Omit all pictures, then retype the data exactly as given.
○ ○ ○ ○
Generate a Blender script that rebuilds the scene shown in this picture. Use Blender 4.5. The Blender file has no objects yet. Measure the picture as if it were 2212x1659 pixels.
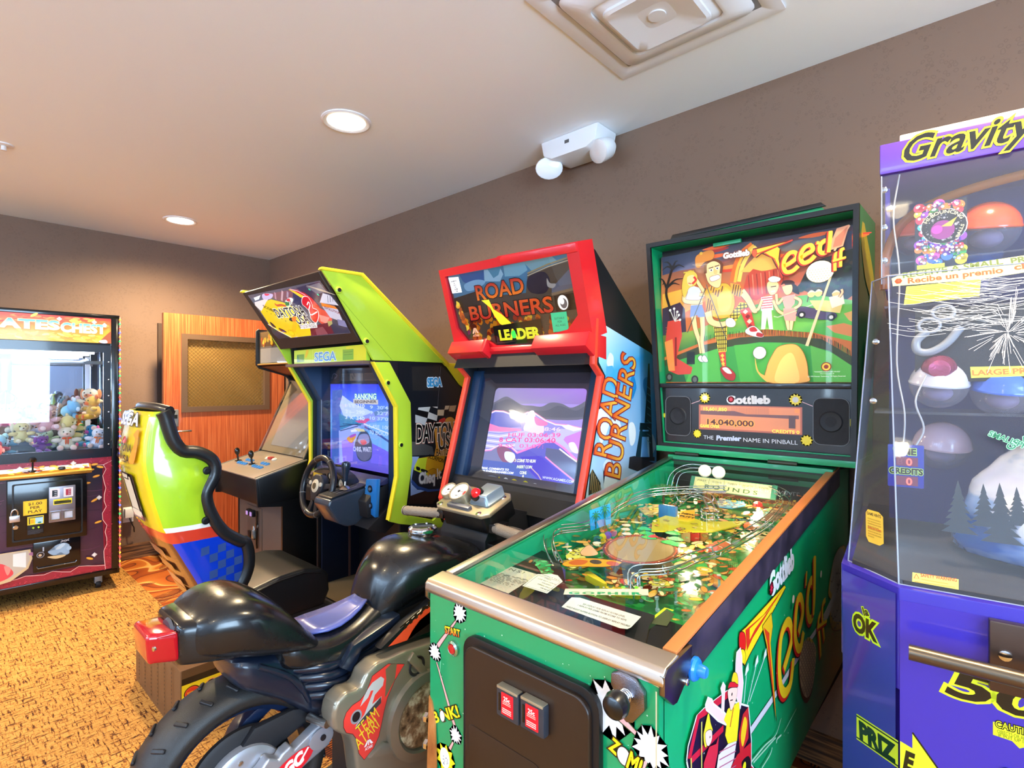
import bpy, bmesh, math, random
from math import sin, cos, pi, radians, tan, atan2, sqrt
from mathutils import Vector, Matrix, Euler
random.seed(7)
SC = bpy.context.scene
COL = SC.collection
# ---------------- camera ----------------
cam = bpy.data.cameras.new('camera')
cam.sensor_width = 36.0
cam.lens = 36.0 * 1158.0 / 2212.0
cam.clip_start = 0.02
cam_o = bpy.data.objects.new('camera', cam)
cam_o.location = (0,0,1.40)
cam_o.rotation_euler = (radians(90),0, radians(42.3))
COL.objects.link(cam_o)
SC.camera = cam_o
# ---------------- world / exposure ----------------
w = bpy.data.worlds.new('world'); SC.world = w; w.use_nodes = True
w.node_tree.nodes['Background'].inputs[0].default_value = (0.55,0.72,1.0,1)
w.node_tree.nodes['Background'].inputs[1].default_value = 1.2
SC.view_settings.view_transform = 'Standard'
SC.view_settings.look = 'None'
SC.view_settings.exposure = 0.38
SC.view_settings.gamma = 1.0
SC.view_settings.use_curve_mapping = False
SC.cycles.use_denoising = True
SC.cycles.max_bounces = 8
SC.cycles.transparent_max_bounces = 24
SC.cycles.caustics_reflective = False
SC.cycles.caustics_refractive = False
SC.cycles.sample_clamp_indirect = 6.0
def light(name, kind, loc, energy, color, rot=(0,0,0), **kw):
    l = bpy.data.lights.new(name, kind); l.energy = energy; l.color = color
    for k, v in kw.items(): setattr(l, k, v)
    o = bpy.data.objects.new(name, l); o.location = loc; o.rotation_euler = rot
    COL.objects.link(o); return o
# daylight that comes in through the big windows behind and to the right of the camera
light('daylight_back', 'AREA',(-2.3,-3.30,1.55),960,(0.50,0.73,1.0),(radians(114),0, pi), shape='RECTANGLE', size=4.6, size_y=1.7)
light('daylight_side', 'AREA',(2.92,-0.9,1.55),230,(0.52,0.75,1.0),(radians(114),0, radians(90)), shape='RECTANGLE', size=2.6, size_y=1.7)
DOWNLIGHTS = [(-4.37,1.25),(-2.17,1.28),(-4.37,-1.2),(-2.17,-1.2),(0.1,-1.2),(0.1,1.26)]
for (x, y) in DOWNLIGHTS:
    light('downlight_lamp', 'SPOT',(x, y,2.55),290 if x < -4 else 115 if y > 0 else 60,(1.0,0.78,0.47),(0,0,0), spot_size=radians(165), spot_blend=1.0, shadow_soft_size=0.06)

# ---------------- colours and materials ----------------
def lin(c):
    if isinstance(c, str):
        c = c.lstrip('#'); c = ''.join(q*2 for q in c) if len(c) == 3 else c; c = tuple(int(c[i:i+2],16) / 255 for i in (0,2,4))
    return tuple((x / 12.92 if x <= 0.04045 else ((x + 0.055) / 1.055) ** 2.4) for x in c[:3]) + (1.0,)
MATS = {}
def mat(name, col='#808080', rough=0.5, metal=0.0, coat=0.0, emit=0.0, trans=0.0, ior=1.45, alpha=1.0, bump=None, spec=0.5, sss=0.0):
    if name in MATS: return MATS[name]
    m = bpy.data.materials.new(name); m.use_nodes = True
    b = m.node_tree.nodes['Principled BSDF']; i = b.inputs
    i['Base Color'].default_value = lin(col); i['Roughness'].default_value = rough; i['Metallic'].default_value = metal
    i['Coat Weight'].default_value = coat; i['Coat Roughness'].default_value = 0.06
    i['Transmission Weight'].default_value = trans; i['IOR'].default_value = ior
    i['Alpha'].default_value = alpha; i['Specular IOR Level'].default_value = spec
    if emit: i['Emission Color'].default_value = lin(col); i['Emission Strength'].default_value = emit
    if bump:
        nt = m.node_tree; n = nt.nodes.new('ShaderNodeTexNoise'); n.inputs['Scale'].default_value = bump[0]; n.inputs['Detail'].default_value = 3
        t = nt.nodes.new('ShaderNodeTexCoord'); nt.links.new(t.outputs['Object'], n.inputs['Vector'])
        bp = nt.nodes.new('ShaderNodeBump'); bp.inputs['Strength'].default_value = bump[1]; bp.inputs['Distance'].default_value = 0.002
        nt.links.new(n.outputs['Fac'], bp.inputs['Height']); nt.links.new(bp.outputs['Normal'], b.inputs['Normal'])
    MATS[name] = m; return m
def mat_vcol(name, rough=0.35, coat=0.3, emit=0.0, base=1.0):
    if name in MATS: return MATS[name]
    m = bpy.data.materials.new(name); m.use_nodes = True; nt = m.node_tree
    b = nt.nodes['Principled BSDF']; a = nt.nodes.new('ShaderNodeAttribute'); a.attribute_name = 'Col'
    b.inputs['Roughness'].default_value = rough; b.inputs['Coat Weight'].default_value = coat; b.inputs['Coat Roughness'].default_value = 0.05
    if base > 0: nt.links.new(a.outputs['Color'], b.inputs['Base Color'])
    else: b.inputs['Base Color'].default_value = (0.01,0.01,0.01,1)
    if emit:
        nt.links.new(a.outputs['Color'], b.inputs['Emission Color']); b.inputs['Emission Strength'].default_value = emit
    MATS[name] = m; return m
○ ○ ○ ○
* Result of the exercise:
Generate a Blender script that rebuilds the scene shown in this picture. Use Blender 4.5. The Blender file has no objects yet. Measure the picture as if it were 2212x1659 pixels.
import bpy, bmesh, math, random
from math import sin, cos, pi, radians, tan, atan2, sqrt
from mathutils import Vector, Matrix, Euler
random.seed(7)
SC = bpy.context.scene
COL = SC.collection
# ---------------- camera ----------------
cam = bpy.data.cameras.new('camera')
cam.sensor_width = 36.0
cam.lens = 36.0 * 1158.0 / 2212.0
cam.clip_start = 0.02
cam_o = bpy.data.objects.new('camera', cam)
cam_o.location = (0,0,1.40)
cam_o.rotation_euler = (radians(90),0, radians(42.3))
COL.objects.link(cam_o)
SC.camera = cam_o
# ---------------- world / exposure ----------------
w = bpy.data.worlds.new('world'); SC.world = w; w.use_nodes = True
w.node_tree.nodes['Background'].inputs[0].default_value = (0.55,0.72,1.0,1)
w.node_tree.nodes['Background'].inputs[1].default_value = 1.2
SC.view_settings.view_transform = 'Standard'
SC.view_settings.look = 'None'
SC.view_settings.exposure = 0.38
SC.view_settings.gamma = 1.0
SC.view_settings.use_curve_mapping = False
SC.cycles.use_denoising = True
SC.cycles.max_bounces = 8
SC.cycles.transparent_max_bounces = 24
SC.cycles.caustics_reflective = False
SC.cycles.caustics_refractive = False
SC.cycles.sample_clamp_indirect = 6.0
def light(name, kind, loc, energy, color, rot=(0,0,0), **kw):
    l = bpy.data.lights.new(name, kind); l.energy = energy; l.color = color
    for k, v in kw.items(): setattr(l, k, v)
    o = bpy.data.objects.new(name, l); o.location = loc; o.rotation_euler = rot
    COL.objects.link(o); return o
# daylight that comes in through the big windows behind and to the right of the camera
light('daylight_back', 'AREA',(-2.3,-3.30,1.55),960,(0.50,0.73,1.0),(radians(114),0, pi), shape='RECTANGLE', size=4.6, size_y=1.7)
light('daylight_side', 'AREA',(2.92,-0.9,1.55),230,(0.52,0.75,1.0),(radians(114),0, radians(90)), shape='RECTANGLE', size=2.6, size_y=1.7)
DOWNLIGHTS = [(-4.37,1.25),(-2.17,1.28),(-4.37,-1.2),(-2.17,-1.2),(0.1,-1.2),(0.1,1.26)]
for (x, y) in DOWNLIGHTS:
    light('downlight_lamp', 'SPOT',(x, y,2.55),290 if x < -4 else 115 if y > 0 else 60,(1.0,0.78,0.47),(0,0,0), spot_size=radians(165), spot_blend=1.0, shadow_soft_size=0.06)

# ---------------- colours and materials ----------------
def lin(c):
    if isinstance(c, str):
        c = c.lstrip('#'); c = ''.join(q*2 for q in c) if len(c) == 3 else c; c = tuple(int(c[i:i+2],16) / 255 for i in (0,2,4))
    return tuple((x / 12.92 if x <= 0.04045 else ((x + 0.055) / 1.055) ** 2.4) for x in c[:3]) + (1.0,)
MATS = {}
def mat(name, col='#808080', rough=0.5, metal=0.0, coat=0.0, emit=0.0, trans=0.0, ior=1.45, alpha=1.0, bump=None, spec=0.5, sss=0.0):
    if name in MATS: return MATS[name]
    m = bpy.data.materials.new(name); m.use_nodes = True
    b = m.node_tree.nodes['Principled BSDF']; i = b.inputs
    i['Base Color'].default_value = lin(col); i['Roughness'].default_value = rough; i['Metallic'].default_value = metal
    i['Coat Weight'].default_value = coat; i['Coat Roughness'].default_value = 0.06
    i['Transmission Weight'].default_value = trans; i['IOR'].default_value = ior
    i['Alpha'].default_value = alpha; i['Specular IOR Level'].default_value = spec
    if emit: i['Emission Color'].default_value = lin(col); i['Emission Strength'].default_value = emit
    if bump:
        nt = m.node_tree; n = nt.nodes.new('ShaderNodeTexNoise'); n.inputs['Scale'].default_value = bump[0]; n.inputs['Detail'].default_value = 3
        t = nt.nodes.new('ShaderNodeTexCoord'); nt.links.new(t.outputs['Object'], n.inputs['Vector'])
        bp = nt.nodes.new('ShaderNodeBump'); bp.inputs['Strength'].default_value = bump[1]; bp.inputs['Distance'].default_value = 0.002
        nt.links.new(n.outputs['Fac'], bp.inputs['Height']); nt.links.new(bp.outputs['Normal'], b.inputs['Normal'])
    MATS[name] = m; return m
def mat_vcol(name, rough=0.35, coat=0.3, emit=0.0, base=1.0):
    if name in MATS: return MATS[name]
    m = bpy.data.materials.new(name); m.use_nodes = True; nt = m.node_tree
    b = nt.nodes['Principled BSDF']; a = nt.nodes.new('ShaderNodeAttribute'); a.attribute_name = 'Col'
    b.inputs['Roughness'].default_value = rough; b.inputs['Coat Weight'].default_value = coat; b.inputs['Coat Roughness'].default_value = 0.05
    if base > 0: nt.links.new(a.outputs['Color'], b.inputs['Base Color'])
    else: b.inputs['Base Color'].default_value = (0.01,0.01,0.01,1)
    if emit:
        nt.links.new(a.outputs['Color'], b.inputs['Emission Color']); b.inputs['Emission Strength'].default_value = emit
    MATS[name] = m; return m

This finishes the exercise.